TIME
100 is an annual list, compiled by Time Magazine, of the 100 most influential
people in the world. The list was first published in 1999 as a list of the 100
most influential people of the passing century. It soon became an annual feature,
listing the 100 people influencing the world most greatly every year. They are
separated into five groups: Leaders and Revolutionaries, Builders and Titans,
Artists and Entertainers, Scientists and Thinkers, and Heroes and Icons. Each
category has 20 nominees, sometimes in pairs or small groups. The magazine made
it clear that the people recognized are those who are changing the world –
for better or for worse.
Record holders for TIME 100 nominations are Oprah Winfrey, who was
listed five times, followed by Bill Gates (four times), George W. Bush, Bill
Clinton, Nelson Mandela and Condoleezza Rice (three times).

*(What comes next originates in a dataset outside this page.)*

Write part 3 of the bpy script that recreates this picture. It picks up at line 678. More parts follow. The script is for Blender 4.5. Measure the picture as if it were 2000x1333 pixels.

This year's list includes Queen
Elizabeth, US presidential hopefuls Hillary
Clinton and Barack
Obama, Secretary of State Condoleezza
Rice, Pope
Benedict XVI, YouTube founders Steve
Chen and Chad Hurley, film director Martin
Scorsese, and supermodel Kate
Moss. Separately, Time named 14 "power givers" including Bill
and Melinda Gates, Angelina
Jolie, Queen Rania
al-Abdullah of Jordan, George
Soros.
The list includes 71 men and 29 women from 27 countries. It does
not include President Bush.
On the current TIME 100 list we find actors Leonardo
DiCaprio, Sacha
Baron Cohen (of "Borat" fame), as well as entertainment newsmakersBrad
Pitt, Justin
Timberlake, Cate
Blanchett and America
Ferrera. Politicians include California Gov. Arnold
Schwarzenegger, Nancy
Pelosi (writeup by Newt Gingrich!), Michael
Bloomberg, Angela
Merkel, Tzipi
Livni, Sonia
Gandhi and Ayatullah
Ali Khamenei. Amongst the Scientists and Thinkers we find Al
Gore, Neil
deGrasse Tyson and Richard
Dawkins. Builders and Titans include Richard
Branson and Steve
Jobs, while Heroes and Pioneers include (tennis star) Roger
Federer, Oprah
Winfrey, George
Clooney and Michael
J. Fox.
"The TIME 100 is not a hot list. It's a survey not of the most
powerful or the most popular, but of the most influential," writes Editor
Richard Stengel. "We look for people whose ideas, whose example, whose
talent, whose discoveries transform the world we live in. Yes, there are Presidents
and dictators who can change the world through fiat, but we're more interested
in innovators like Monty Jones, the Sierra Leone scientist who has developed
a strain of rice that can save African agriculture. Or heroes like the great
chess master Garry Kasparov, who is leading a lonely fight for greater democracy
in Russia." Here's his writeup:
Garry
Kasparov
By Michael Elliott
Garry Kasparov likes to say he has been in politics all his life. In the Soviet
Union, the nation in which he grew up, chess was a way of demonstrating the
superiority of communism over the decadent West, and a chess prodigy was inevitably
a political figure. Kasparov never dodged that fate; when he took on and eventually
defeated Anatoly Karpov, the darling of the Soviet chess establishment, in 1985,
his image as a prominent outsider – Kasparov is half Jewish, half Armenian
– was fixed.
Kasparov's status has been maintained in post-Soviet Russia. His organization,
the Other Russia, a coalition of those opposed to the rule of President Vladimir
Putin, has held a series of demonstrations, often broken up by the police. For
Kasparov, Russia today, dominated by a combination of huge energy enterprises
and former security apparatchiks (such as Putin), is a betrayal of those who
dreamed of democracy in the early 1990s.
Putin's foes are fragmented and run from old-fashioned nationalists to modern
liberals; Kasparov, 44, insists he is just a moderator, not a leader, of the
movement. But by giving a voice to those who believe that Russia can develop
in a way different from the authoritarianism that seems always to have been
its fate, the retired grand master shows that he has not yet made his last move.